The RTBU has also been holding ongoing discussions with Yarra Trams about the development of a Public Transport Victoria Hub located in central Melbourne to house Yarra Trams administrative staff. Yarra Trams anticipates that up to 500 tram drivers, or a quarter of its workforce, will have their meal breaks at the new facility enabling greater flexibility in rostering and other cost-cutting measures to restructure the current suburban depot structure.

Metro Trains wants to divide the metropolitan rail system into five. The plan is to restrict drivers to single sections, enabling drivers to be deskilled because they will only be trained to operate in one part of the network. RTBU locomotive division secretary Marc Marotta has admitted this will “open the door to a new grade of lower-paid staff.”
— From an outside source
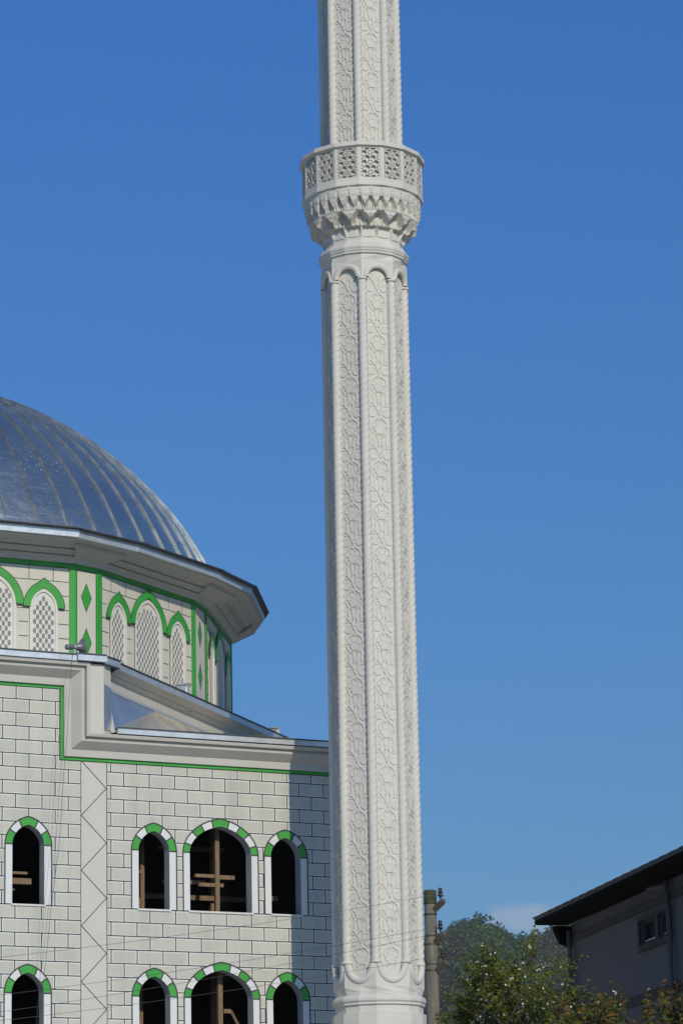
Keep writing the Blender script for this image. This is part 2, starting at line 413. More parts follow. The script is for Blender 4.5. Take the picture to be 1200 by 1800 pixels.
# window surrounds
def surround(u, k, dz, par):
    a, h, A, H = wdims(k); n = 40 if k == 'b' else 30
    inn = arch_pts(a, h, u, SPR+dz, n); out = arch_pts(A, H, u, SPR+dz, n)
    seg = 9 if k == 'b' else 5
    # share of the arc per voussoir (keystone wider)
    fr = [0]; ws = ([1]*4+[1.25]+[1]*4) if k == 'b' else [1, 1, 1.75, 1, 1]
    tot = sum(ws); acc = 0
    for w_ in ws: acc += w_; fr.append(round(acc/tot*n))
    if k == 's': fr = [0, 6, 11, 19, 24, 30]
    mb = MB(); y = -.004
    for s in range(seg):
        for i in range(fr[s], fr[s+1]):
            mb.add([(inn[i][0],y,inn[i][1]), (out[i][0],y,out[i][1]), (out[i+1][0],y,out[i+1][1]), (inn[i+1][0],y,inn[i+1][1])], [(0,1,2,3)], 1 if s % 2 == 0 else 0)
    zb, zs = SILL+dz, SPR+dz
    for sx in (-1, 1):
        x0, x1 = sorted((u+sx*a, u+sx*A))
        mb.add([(x0,y,zb),(x1,y,zb),(x1,y,zs),(x0,y,zs)], [(0,1,2,3)], 0)
    for s in range(seg+1):
        strip2(mb, inn[fr[s]], out[fr[s]], 0.032, 2, -.008)
    for i in range(n): strip2(mb, out[i], out[i+1], 0.032, 2, -.010)
    for sx in (-1, 1): strip2(mb, (u+sx*A, zb-.01), (u+sx*A, zs), 0.032, 2, -.009)
    return mb.build('painted_surround', [M_jamb, M_green, M_black], par)
for (u, k) in WINS:
    for dz in LEVELS[:2]:
        a = wdims(k)[0]
        rv = MB()
        op = opening(u, k, dz); n = len(op)
        # plastered inner reveal lining, slightly inside the opening
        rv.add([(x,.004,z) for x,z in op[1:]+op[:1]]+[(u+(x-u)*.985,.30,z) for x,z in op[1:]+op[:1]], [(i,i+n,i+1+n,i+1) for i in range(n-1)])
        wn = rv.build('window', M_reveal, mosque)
        surround(u, k, dz, wn)
        s_ = MB(); s_.box((u-a-.03,-.035,SILL+dz-.045), (u+a+.03,.28,SILL+dz+.0)); s_.build('sill', M_sill, wn)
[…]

Tram and rail workers’ frustration and anger at the ongoing erosion of their working conditions was reflected overwhelmingly in votes in support of strike action. A RTBU survey of 1,100 members in March highlighted deep discontent with existing working conditions and rostering issues, in particular. Over 90 percent of those surveyed said they were “extremely dissatisfied at “not being provided sufficient ‘journey time’ on rostered runs at all times of day.”

Tram workers are already faced with a two-tier wage system. Second-tier workers are paid on a sliding scale, starting their first year of employment at $172.70 per week less than a worker with one year’s experience. These low paid workers can be slotted into a new multi-skilled category of Tram Driver/Customer Service Employee, which was also introduced in the last enterprise agreement in 2012. They can be allotted to customer service functions and also be asked to fill in for drivers, but not be paid accordingly. These employees can be kept in this category for up to 18 months.

The RTBU’s shut down of all industrial action and the deepening of its collaboration with Yarra Trams and Metro Rail in response to Labor’s demands is yet another demonstration that public transport workers have to break from the political stranglehold of the unions. The union’s refusal to provide any real details on its “in-principle” agreements is because it fears that any democratic discussion will result in these deals being rejected by public transport workers.

The fight to defend living standards and working conditions involves a political and organisational break from the RTBU. Like the rest of the trade union movement, the RTBU is not a workers’ organisation in any meaningful sense but joint partners in the government and employers’ assault on the working class.

Public transport workers should reject the enterprise deals now being cooked up by the union in the Fair Work Commission and fight for a unified campaign for decent wages and conditions.

This requires the formation of rank-and-file committees under the democratic control of public transport workers and a turn other sections of the working class—in the car, steel, mining, waterfront and other key industries. Such a struggle requires a new political perspective directed against the profit system—the root cause of the attacks on workers. This involves a political fight for a workers’ government to implement a socialist program to place public transport, along with the banks and other key industries, under social ownership and the democratic control of the working class.